Aber die Herausforderungen eines weltweiten Klimaschutzes werden wir nur technisch lösen können, es braucht Innovationen. Und diese stehen immer am Ende von vielen gescheiterten Versuchen. Das ist zentral gesteuert nicht zu stemmen. Vielfalt ist hier viel erfolgsversprechender als die konstatierte Fokussierung auf eine Idee, die sich als Schnapsidee herausstellt.
In Ihrem neuen Buch „Gebt eure Stimme nicht ab“ sprechen Sie von einer Verantwortungsgesellschaft. Können Sie uns kurz skizzieren, was Sie darunter verstehen?
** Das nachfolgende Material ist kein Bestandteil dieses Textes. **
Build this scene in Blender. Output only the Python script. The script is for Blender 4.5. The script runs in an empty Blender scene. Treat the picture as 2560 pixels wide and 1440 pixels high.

L. Vollmer: Für mich ist die Verantwortungsgesellschaft der dritte Weg jenseits vom ewigen Streit Individualismus oder Kollektivismus und somit die Rückbesinnung auf die Wurzeln von Demokratie und Liberalismus. Eine Gesellschaft, die Subsidiarität als Leitmotiv ernst nimmt und die Steuerhoheit auf die Kommunen verlagert. Um so etwas zu gestalten braucht es zunächst einmal die Einsicht, dass das Hirtensystem von den komplexen Problemen unserer Zeit schlichtweg über den Haufen gerannt wird.
Zur Person
Lars Vollmer, promovierter Ingenieur und Honorarprofessor der Leibniz Universität Hannover, ist Unternehmer, Bestsellerautor und Begründer von Intrinsify, einem offenen Thinktank für die neue Arbeitswelt und moderne Unternehmensführung im deutschsprachigen Raum. Er lehrt an mehreren Universitäten und Instituten und ist gefragter Redner auf internationalen Kongressen und Unternehmensveranstaltungen. Im Jahr 2016 veröffentlichte er den Wirtschaftsbestseller „Zurück an die Arbeit“ (vgl. CHEManager-Interview „Führung on Demand“ 18/2017).